Avrupa’ya yönelen sığınmacı akını ve Fransa’da meydana gelen terör saldırıları, Müslümanlara karşı ayrımcılık ve hoşgörüsüzlük vakalarını artırdı.
Uzmanlar ise İslamofobi’nin “nefret suçu” olarak tanımlanmasının çözüme olumlu katkı sağlayacağını düşünüyor.
Merkezi Belçika’da bulunan düşünce kuruluşu Thinkout Başkanı Bekir Güneş, AA muhabirine yaptığı açıklamada, Avrupa’da güvenlik politikalarının ağırlık kazandığını vurguladı.
Güneş, “Hukuksal boşluklar var. Çoğu yerde şahsen dava açamıyorsunuz. Caydırıcı ceza bulamıyorsunuz, hafifletici sebepler bulunabiliyor. Cezalar ertelenebiliyor. Hukuksal düzenlemeler yapılması gerekiyor” diye konuştu.
“İslamofobi akımını durdurmalıyız”
Toplumsal Bütünlük için Avrupalı Müslümanlar Girişimi (EMİSCO) Genel Sekreteri Bashy Quraishy de İslamofobinin tarihsel arka planı bulunduğunu ve medya ve siyasetçiler eliyle körüklendiğini söyledi.
Quraishy, “Bütün Avrupa halklarıyla birlikte hareket ederek bu tehlikeli İslamofobi akımını durdurmalıyız. Eğer durduramazsak bu bütün Avrupa toplumları için büyük problemlere yol açacaktır” ifadelerini kullandı.
“DAEŞ gibi örgütlerin ağına düşüyorlar”
Almanya’da faaliyet gösteren Diyanet İşleri Türk İslam Birliği (DİTİB) Dış İlişkiler Müdürü Dr. Zekeriya Altuğ da Avrupa’da Müslümanların din özgürlüğünün kısıtlandığını belirterek, “Bu nedenle yeni yetişenlen nesiller ya kendi kimliğini tamamen kaybederek suça bulaşıyor ya da DAEŞ gibi örgütlerin ağına düşüyor” dedi.
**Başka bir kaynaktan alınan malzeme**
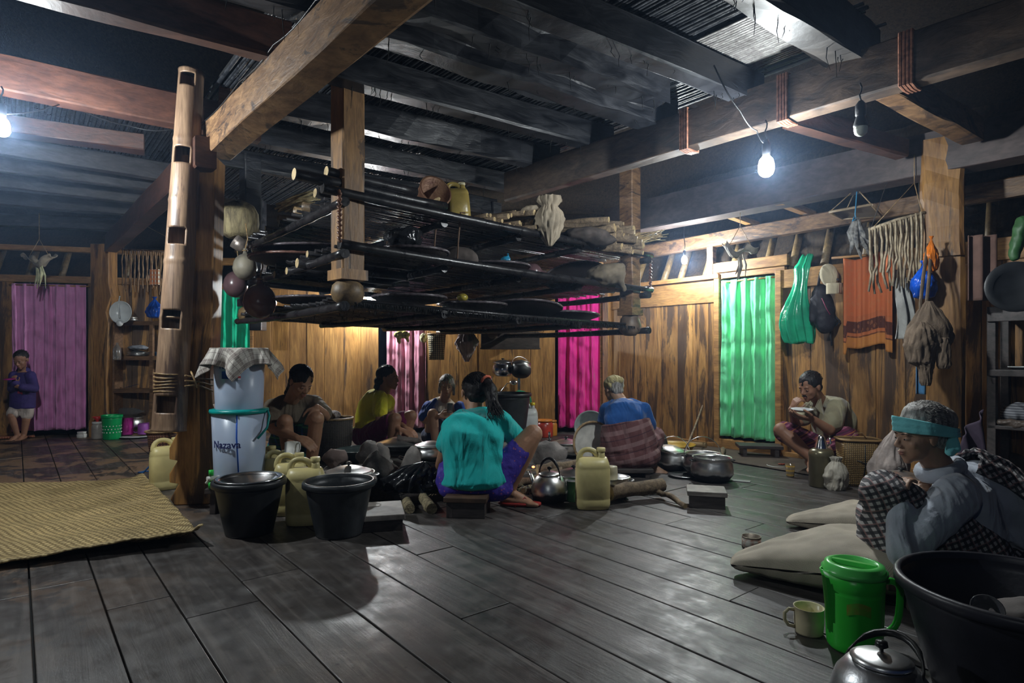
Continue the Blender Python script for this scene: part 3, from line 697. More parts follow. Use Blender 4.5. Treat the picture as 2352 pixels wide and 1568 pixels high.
def stool(label,loc,w,d,h,rz=0,topm=None,legm=None,th=.03,name='low_stool',box=False):
    r=thing(name,label,'stool'); mb=MB(); mb.box((0,0,h-th/2),(w,d,th),jit=.002); mb.build('seat',topm or RAIL,r,bevel=.004)
    for s in (-1,1):
        mb=MB(); mb.box((s*w*.36,0,(h-th)/2),(.035,d*.9,h-th),jit=.002); mb.build('leg',legm or topm or RAIL,r,bevel=.003)
    if box:
        mb=MB(); mb.box((0,-d*.42,(h-th)/2),(w*.9,.02,h-th)); mb.build('front_panel',legm or topm or RAIL,r,bevel=.003)
    return at(r,loc,rz)
def tray_round(label,c,R,tilt=(0,0),rz=0,mat=None,rim=None,depth=.045,group='winnowing trays on the rack'):
    r=thing('winnowing_tray',label,'tray',group=group); mb=MB()
    mb.lathe([(0,0),(R*.55,.004),(R*.82,.014),(R*.95,depth*.7),(R,depth),(R*.985,depth),(R*.93,depth*.6),(R*.8,.02),(R*.5,.009),(0,.005)],seg=44); mb.build('woven_bed',mat or TRAYM,r)
    mb=MB(); n=72
    mb.tube([(R*math.cos(2*math.pi*i/n),R*math.sin(2*math.pi*i/n),depth) for i in range(n)],[.011 if i%2 else .0085 for i in range(n)],7,closed=True,cap=False); mb.build('rim',rim or TRAYR,r)
    return at(r,c,rz,tilt)
TRAYM=mat_weave('soot_weave',(.055,.035,.03),(.012,.01,.01),s=40,kind='Object',rough=.45)
TRAYR=mat_plain('soot_rim',(.12,.10,.11),.25,var=.25,vs=40,bmp=.3)
def basket(label,loc,prof,mat,rz=0,name='basket',cat='basket',lid=None,rimr=.008,group=None,sq=None,straps=None):
    r=thing(name,label,cat,group=group); mb=MB()
    if sq: loft(mb,[(z,a*sq[0],a*sq[1],0) for (a,z) in prof],n=32,pw=4.5)
    else: mb.lathe([(0,prof[0][1])]+prof+[(a-.006,z) for (a,z) in prof[::-1]]+[(0,prof[0][1]+.006)],seg=36)
    mb.build('body',mat,r)
    a,z=prof[-1]; mb=MB(); n=32
    if sq: pts=[(a*sq[0]*math.copysign(abs(math.cos(t))**(2/4.5),math.cos(t))*1.02,a*sq[1]*math.copysign(abs(math.sin(t))**(2/4.5),math.sin(t))*1.02,z) for t in [2*math.pi*i/n for i in range(n)]]
    else: pts=[(a*math.cos(2*math.pi*i/n),a*math.sin(2*math.pi*i/n),z) for i in range(n)]
    mb.tube(pts,rimr,7,closed=True,cap=False); mb.build('rim',ROPE if straps is None else straps,r)
    return r if loc is None else at(r,loc,rz)
def curtain(label,p0,p1,z0,z1,mat,n=9,amp=.03,flare=.0,rod=True,hemw=0,nrm=None,gather=.0,seed=0):
    """cloth between floor points p0,p1"""
    p0=V(p0);p1=V(p1);d=p1-p0; L=d.length; d.normalize(); nn=V((d.y,-d.x,0)); nn=nn if nn.y<0 else -nn
    r=thing('door_curtain',label,'curtain',tuple((p0+p1)/2)); mb=MB()
    def f(u,v):
        z=z0+(z1-z0)*v
        ph=2*math.pi*n*(u+.03*noise.noise(V((u*4+seed,v*1.2,seed))))
        a=amp*(.45+.55*(1-v)+.25*noise.noise(V((u*6,seed,v*2))))
        q=math.sin(ph)*a+.35*a*math.sin(ph*2.3+1+seed)+.012*noise.noise(V((u*10,v*7,seed+5)))
        x=(u-.5)*(L*(1+flare*(1-v)))+.5*L - gather*(1-v)*0
        zz=z+(.012*noise.noise(V((u*9,0,seed))) if v<.02 else 0)
        return p0+d*x+nn*q+V((0,0,zz))
    mb.grid(f,140,46); mb.build('cloth',mat,r,solid=.002)
    if rod: mb=MB(); mb.tube([p0-d*.03+V((0,0,z1-.015))+nn*.0,p1+d*.03+V((0,0,z1-.015))],.008,8); mb.build('rod',RAIL,r)
    return r
def blobo(name,label,cat,c,parts,mat,voxel=.012,disp=None,smooth=4,group=None,extra=None):
    """crumpled soft thing from ellipsoids/capsules"""
    r=None; mb=MB()
    for q in parts:
        if q[0]=='e': mb.ell(q[1],q[2],q[3] if len(q)>3 else None)
        else: mb.cap(q[1],q[2],q[3],q[4])
    if disp: disp=[(a*.45,b*1.1) for a,b in disp]
    o=one(name,mb,mat,label,cat,group,origin=c,remesh=voxel,smooth_it=smooth,disp=disp)
    if disp:
        t=bpy.data.textures.new('c','VORONOI'); t.noise_scale=.07; t.weight_1=-1; t.weight_2=1; m=o.modifiers.new('cr','DISPLACE'); m.texture=t; m.strength=.014; m.mid_level=.3; m.texture_coords='LOCAL'
    return o
def crumple(name,label,cat,c,prof,mat,sx=1,sy=.7,fold=.2,seed=1,lean=(0,0),nf=9,group=None,nv=34,solid=.002):
    """gathered, creased bag or cloth hanging/standing at c; prof [(radius,z)...]"""
    c=V(c); mb=MB(); zs=[p[1] for p in prof]; z0,z1=min(zs),max(zs)
    def f(u,v):
        t=v*(len(prof)-1); i=min(int(t),len(prof)-2); k=t-i; r=prof[i][0]*(1-k)+prof[i+1][0]*k; z=prof[i][1]*(1-k)+prof[i+1][1]*k
        a=2*math.pi*u; ca,sa=math.cos(a),math.sin(a)
        q=V((ca*nf*.22,sa*nf*.22,z/(z1-z0)*2.2+seed*7)); w=1-2*abs(noise.noise(q)); w2=1-2*abs(noise.noise(q*2.3+V((3,1,2))))
        rr=r*(1+fold*(w-.55)+fold*.5*(w2-.55)); h=(z-z0)/(z1-z0)
        return c+V((rr*ca*sx+lean[0]*h*h,rr*sa*sy+lean[1]*h*h,z+.12*r*noise.noise(q*1.5)))
    mb.grid(f,84,nv,wrap=True)
    k=len(mb.v); n=84; mb.v.append(c+V((0,0,prof[0][1]))); mb.r.append(.5); mb.uv.append((0,0))
    for i in range(n): mb.f.append([k,((i+1)%n)*(nv+1),i*(nv+1)]); mb.sm.append(True); mb.mi.append(0)
    return one(name,mb,mat,label,cat,group,solid=solid)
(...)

AGİT Demokratik Kurumlar ve İnsan Hakları Ofisi Hoşgörü ve Ayrımcılıkla Mücadele Bölümü Başkan Yardımcısı Dr. Azra Junuzovic de “Müslümanlara karşı hoşgörüsüzlük ve ayrımcılık, mücadele edilmesi gereken ciddi bir sorundur” diye konuştu.